Hi all, hope you had a lovely Christmas. To cut an incredibly long story short - my husband and I moved from a very healthy, frequent sex life to very rarely having sex, about a year and a half ago. It gradually reduced over the last few years. We communicated well (or what I thought was well) throughout this time and I was conscious of the fact that I’d just had a baby and my body had changed. I’ve consistently asked him over the last few years if the change in intimacy was due to him no longer finding my body attractive. He would say it was done to ED and lack of libido. My instinct would tell me otherwise and I’d feel bad about myself. I’m aware that I’ve comfort eaten because of this, so I’ve put on weight. That I hold my hands up to and I am doing something about that, for myself as well as my relationship.
More recently, he’s been going out often with friends and hasn’t been affectionate or attentive/compassion like he usually is.
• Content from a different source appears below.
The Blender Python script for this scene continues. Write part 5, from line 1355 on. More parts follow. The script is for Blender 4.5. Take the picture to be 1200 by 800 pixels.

It’s been at its worst over Christmas. Fast forward to yesterday when I begged him to communicate with me openly and honestly because I could sense something was wrong. He finally told me that he hadn’t found me attractive for years (since I had our son) and said he’s unable to go there with me intimately because of it. He said he’s aware that our relationship is in trouble and on the road to ending. This was a huge shock after years of telling me that he felt secure and happy with me and our relationship. It floored me. I’m glad that he’s been honest and I’m not looking to bash him for the honesty that I’ve been asking for. The floored bit is more the fact that I feel mortified that for years I’ve been thinking that we’re in love and he suffers with ED, whereas for years he’s said that he’s hoped I’d look like I did when we first dated.
I take full responsibility of the part that I’ve had to play in this, so I hold my hands up and it’s my own fault. I’m just wondering if there’s anyone else here who has been through similar and has found that their relationship has been able to recover after this? I feel as though he’s checked out. His whole character and respect of me has changed overnight.
I know that it isn’t another woman or cheating. He is a good man and I know he wouldn’t do that to me. I trust him about that. I’m just wondering whether even if I go back to my original size, would I ever feel comfortable to be intimate again or would I just wonder if he’s hating what he sees and not being honest again.